In a finite world, at some point the acceleration of growth – via compound interest on growing debt– becomes an unsustainable Ponzi scheme. It is no longer the real economy that is growing. The expanding “financialized” economy of accelerated growth of phantom wealth through complex derivative instruments keeps expanding. It is allowed because no real restraints have been imposed on the banksters who caused the crash. The fatal flaw has been covered over in imaginary cash.

This false creation of money has no substantive basis for capital creation in real life. These financial manipulations generating phantom wealth produce no real value. The consequences for the currency will be dire. The basis for the value of the dollar cannot be sustained in debt alone. That is why the Chinese are quietly unloading dollar debt instruments – treasury notes and bonds – in favor of gold and currencies with more long-term security.

Slow Capital, Real Investment
The most important problem with “Fast Capital” is that it drives financialized economic growth at the expense of the real economies of communities. “The economy” no longer fits the real circumstances of the world we live in. It was a tenuous fit to begin with. By the 20th century so little of the world was left to conquer that it had scant room to grow. Now the growth model is being tested against environment limits. But financial growth, being abstract, is only limited by debt structures.

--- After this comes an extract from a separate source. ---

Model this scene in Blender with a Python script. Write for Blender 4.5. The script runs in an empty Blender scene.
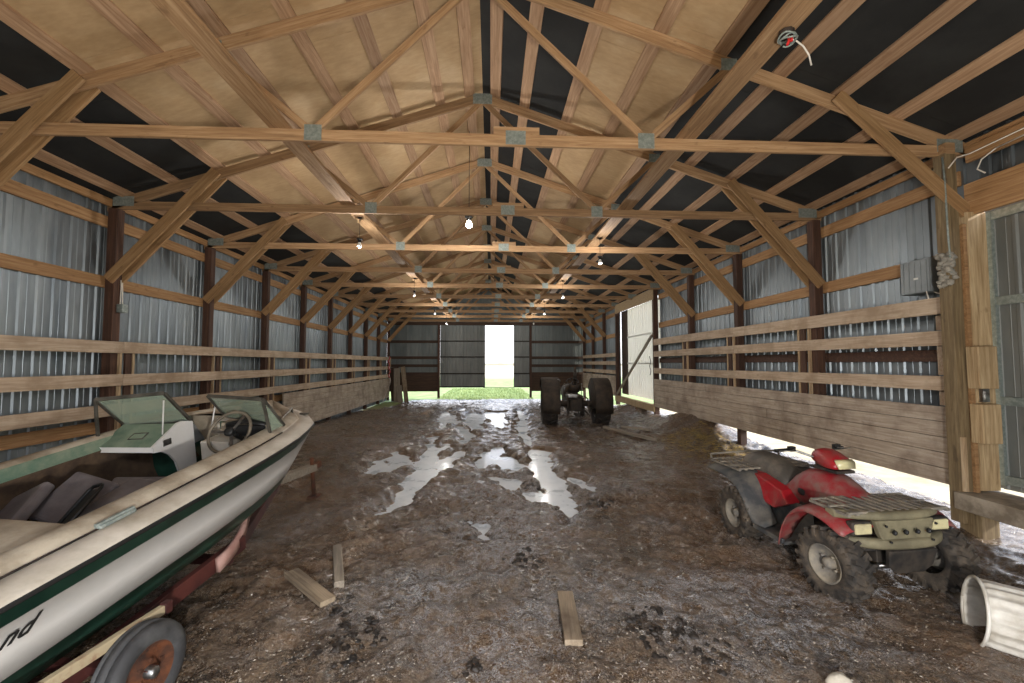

Today the real-growth economy is restrained by a finite supply of depleting resources and its own accelerating ecological destruction. Unfortunately, most attempts to provide an alternative world based on ‘renewable’ energy and resources are framed in the failing economic-growth model. Most advocates of renewable energy and resources do not argue for a no-growth economy. Growth is a deep political value in the economic culture. Growth is seen as an inevitable requirement for prosperity – everyone is for it. It is both the essential element and fundamental flaw in the conventional model of the economy.

A new economy that is based on slow capital is now necessary. Certainly, the transition from the economy of indiscriminant expansion to a carbon neutral economy of stability will involve selected areas of real growth – and others of major contraction. In this new context, capital investment must apply technological innovation to “the old ways” of producing needed goods in creative ways. The technologies of “labor saving” overproduction cannot work. Slow production with higher quality responding to real needs will support more jobs requiring more skill and education. Slow education is labor intensive and would require little capital – it will require social commitment of slow capital.

Creating an abundant new ecological economy requires innovative thinking and experimentation, not automated extractive industry to supply overproduced useless objects. Slow capital must be invested in new technologies for effective use of more skilled labor to convert the economy to more carbon-neutral activity serving human needs, not fast capital serving financial growth for elite phantom wealth.

It is still hard for us to visualize. Our thinking is so influenced by the growth-economy culture. But the ecological economy will be slow and both intellectually and artistically rewarding. It will focus on human interaction to realize the cultural goals of achieving basic sustenance, artistic expression, intellectual exploration, and civic engagement. None of these require fast capital, or false wants for overproduced meaningless objects of momentary attraction. All those suburban storage units will not be needed. What is most required is a societal commitment to an economy driven by core human needs.